The indictment alleged that defendant Pinson, a Greenville businessman, became a partner in the diaper company around 2009 and used the company to “executive a scheme and artifice to defraud and to illegally obtain money and property through the use of false and fraudulent pretenses, representations, and promises.”

Co-defendant Eric Robinson, a Greenville businessman and close friend of Pinson, “introduced Pinson and others to the owner of the diaper plant which subsequently located to Marion County and which was used by the enterprise detailed herein to convert government funds,” the indictment alleged.

After the $1 million state grant was awarded, Pinson and others “devised a plan to submit falsified invoices to Marion County for engineering services supposedly provided to the diaper plant, illegally billing Marion County at grossly inflated rates for work which was not always completed,” according to the indictment.

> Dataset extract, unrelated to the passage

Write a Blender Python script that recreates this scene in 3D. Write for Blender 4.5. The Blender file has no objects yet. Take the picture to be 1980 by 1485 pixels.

Pinson and Robinson have pleaded not guilty to various federal charges, and a trial is scheduled for both on March 20 in U.S. District Court in Columbia, court records show. Besides the Marion County case, the indictment also details alleged schemes involving S.C. State University and a housing development in Columbia known as the Village at River’s Edge.

Prosecutors are seeking reimbursement from Pinson and Robinson of a “minimum of $850,000,” according to the indictment.

Brown is not facing any criminal charges. He declined to comment when asked by The Nerve about specifics of the criminal case against Pinson and Robinson, saying only, “It’s an ongoing investigation, and I need to see what the legal system does.”